Bagikan:

JAKARTA - Presiden Peru Dina Boluarte mengajukan rancangan undang-undang baru untuk memajukan Pemilu hingga 2023 guna menenangkan pengunjuk rasa, saat Kongres berulang kali gagal mencapai kesepakatan setelah pertikaian politik selama berminggu-minggu.

RUU itu mengusulkan diadakannya pemilihan kongres dan presiden pada Oktober tahun ini, dengan pejabat terpilih mengambil alih kekuasaan pada akhir Desember. Pejabat terpilih akan menjabat selama lima tahun hingga Juli 2028.

Peru berada dalam cengkeraman protes anti-pemerintah sekitar delapan minggu, menyebabkan 48 orang tewas dalam bentrokan antara demonstran dan pasukan keamanan, sebagian besar di selatan Peru yang kaya tembaga.

Pemilihan baru yang dipercepat menjadi tuntutan utama pengunjuk rasa, setelah mantan presiden sayap kiri Pedro Castillo dimakzulkan pada Bulan Desember lalu usai coba membubarkan Kongres.

RUU baru muncul setelah serangkaian proposal percepatan pemilu gagal disepakati Kongres, termasuk satu proposal Hari Rabu setelah berhari-hari negosiasi pintu tertutup gagal menghasilkan konsensus.

Ini lantaran partai-partai politik yang terfragmentasi tidak dapat menyepakati, bagaimana untuk bergerak maju meskipun dukungan publik yang luas untuk sebuah suara sangat dibutuhkan.

Beberapa anggota Kongres sayap kanan menentang masa jabatannya dipersingkat. Sementara, faksi sayap kiri mengatakan mereka tidak akan mendukung RUU, kecuali itu juga mencakup referendum yang tidak mengikat untuk konstitusi baru.

Boluarte yang merupakan mantan wakil Castillo mengumumkan rencana rancangan undang-undang untuk pemilihan cepat dan amandemen konstitusi pada akhir pekan, setelah protes kekerasan di ibu kota yang menewaskan satu orang.

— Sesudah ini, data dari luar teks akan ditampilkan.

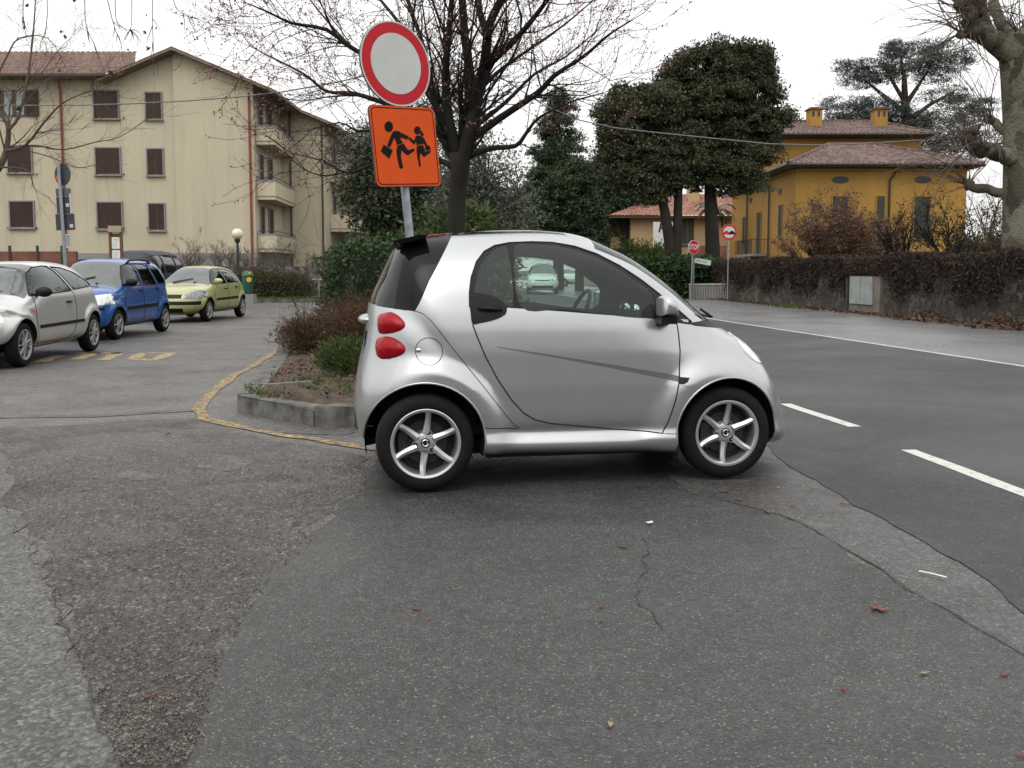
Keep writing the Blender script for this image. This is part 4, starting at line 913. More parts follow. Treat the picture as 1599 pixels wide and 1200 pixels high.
for k, (px, py, rx, rz) in enumerate(((720,340,60,60), (790,350,50,50), (660,345,50,46), (575,350,30,44))):
    tree('broadleaf_tree', ('dark leafy tree in the row behind the bare budding tree, near its trunk', 'dark leafy tree in the row behind the silver roof of the two-seater', 'dark leafy tree in the row behind the school sign post', 'dark leafy tree at the corner of the apartment block')[k],
         (A(px,415,D).x, D+2*k, 0), [tr([(px,430),(px,370),(px,330)], D+2*k)], [[.3,.25,.15]], [bl_(px, py, D+2*k, rx, rz), bl_(px-rx*.4, py-rz*.6, D+2*k, rx*.5, rz*.5), bl_(px+rx*.5, py-rz*.4, D+2*k, rx*.5, rz*.5)], 420, 24, .7, .15, .065, M['evergreen'], M['bark_dark'], 60+k, (.3, 1.0))
D = 82.0
ced = [bl_(1420,95,D,48,22), bl_(1460,110,D,40,20), bl_(1375,112,D,36,18), bl_(1330,105,D,26,12), bl_(1345,125,D,30,12), bl_(1400,76,D,22,12), bl_(1455,75,D,26,13), bl_(1495,90,D,22,14), bl_(1325,165,D,40,14), bl_(1375,170,D,44,16), bl_(1310,185,D,22,10), bl_(1350,188,D,40,12), bl_(1420,190,D,40,16), bl_(1480,150,D,36,16), bl_(1520,170,D,34,20), bl_(1460,200,D,50,24), bl_(1530,215,D,30,24), bl_(1490,240,D,44,26), bl_(1440,230,D,40,20)]
def cedar_limbs(mb):
    for pts, ra in (([(1413,160),(1412,120),(1405,80)],.3), ([(1413,165),(1430,140),(1450,110)],.25), ([(1412,175),(1380,150),(1350,125)],.25), ([(1413,160),(1395,130),(1380,105)],.2), ([(1418,190),(1450,165),(1495,140)],.25), ([(1418,200),(1370,185),(1320,180)],.25)):
        mb.tube(tr(pts, D), [ra, ra*.7, .06], 6)
tree('cedar_tree', 'wide layered blue grey cedar towering behind the ochre villa', (A(1420,415,D).x, D, 0), [tr([(1425,430),(1422,300),(1417,200),(1413,160)], D)], [[.75,.6,.45,.35]], ced, 1500, 30, .7, .2, .028, M['cedar'], M['bark_brown'], 71, (.1, 1.1), flat=.3, limbs=0, extra=cedar_limbs)
# palm by the peach house
D = 66.0; p = A(1117, 330, D); pm = thing('palm_tree', (p.x, D, 0), 'small palm with drooping fronds in front of the peach house', 'tree'); mb = MB(); mb.tube([(p.x, D, 0), (p.x, D, p.z)], [.2, .17], 8); mb.build('trunk', M['bark_brown'], pm)
V = []; Fq = []; r = random.Random(3)
for k in range(26):
    a = r.uniform(0, 6.28); e_ = r.uniform(-.3, 1.2); prev = Vector((p.x, D, p.z))
    for j in range(5):
        d = Vector((math.cos(a)*math.cos(e_), math.sin(a)*math.cos(e_), math.sin(e_))); q = prev+d*.36; s = Vector((-math.sin(a), math.cos(a), 0))*(.20-.032*j); o_ = len(V)
        V += [tuple(prev-s-Vector((0,0,.09))), tuple(prev), tuple(prev+s-Vector((0,0,.09))), tuple(q+s*.8-Vector((0,0,.09))), tuple(q), tuple(q-s*.8-Vector((0,0,.09)))]; Fq += [(o_, o_+1, o_+4, o_+5), (o_+1, o_+2, o_+3, o_+4)]
        prev = q; e_ -= .42
bulk('fronds', np.array(V), np.array(Fq), M['evergreen'], pm)

# ------------------------------------------------------------------ pollarded plane at the right edge
D = 23.0; rg = random.Random(5); tips = []
pt = thing('plane_tree', (A(1592,415,D).x, D, 0), 'pollarded pale barked plane tree with knobbly stubs at the right edge', 'tree'); mb = MB(); tw = MB()
mb.tube([(A(1594,415,D).x, D, 0)] + [A(x, y, D) for x, y in ((1593,400),(1589,320),(1588,250),(1587,180),(1584,120),(1582,85),(1590,60))], [.48,.42,.34,.31,.31,.31,.33,.30], 14)
def stub(px, rad, dy, knobs):
    pts = [A(x, y, D+dy*i/(len(px)-1)) for i, (x, y) in enumerate(px)]; n_ = len(pts); q = []
    for i in range(n_-1):
        for k in range(3): q.append(pts[i].lerp(pts[i+1], k/3)+Vector((rg.uniform(-.03,.03), 0, rg.uniform(-.03,.03))))
    q.append(pts[-1]); rr = [rad[0]+(rad[1]-rad[0])*i/(len(q)-1) for i in range(len(q))]; rr = [x*rg.uniform(.92, 1.12) for x in rr]; mb.tube(q, rr, 10)
    for x, y, s in knobs:
        c = A(x, y, D+dy); kb = MB()
        for _ in range(5): kb.ball(c+Vector((rg.gauss(0, s*.35), rg.gauss(0, s*.35), rg.gauss(0, s*.35))), (s*rg.uniform(.5,.85), s*rg.uniform(.5,.85), s*rg.uniform(.5,.85)), 8, 6)
        kb.build('knob', M['knob'], pt, smooth=True)
        for _ in range(16):
            a = Vector((rg.gauss(-.55, .7), rg.gauss(-.2, .5), rg.gauss(.45, .5)))
            grow(tw, c, a, rg.uniform(.7, 2.1), .016, 1, rg, tips, (1, 3), .12, -.02, (.4, .7), 5, 4, .6, .005)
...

Sementara, Peru Libre, partai Castillo, mengajukan RUU untuk pemilihan awal dan referendum tidak mengikat untuk konstitusi baru yang ditolak Kamis malam.

Terpisah, Perdana Menteri Alberto Otarola dijadwalkan untuk menyampaikan RUU dari eksekutif kepada komisi Kongres pada Jumat sore waktu setempat.

Diketahui, para pengunjuk rasa di sekitar Peru telah memblokir jalan raya dengan pohon, batu besar dan ban, mengambil alih bandara regional dan membakar bangunan, memengaruhi transportasi barang, bisnis, dan pengoperasian beberapa tambang utama di produsen tembaga nomor dua dunia itu.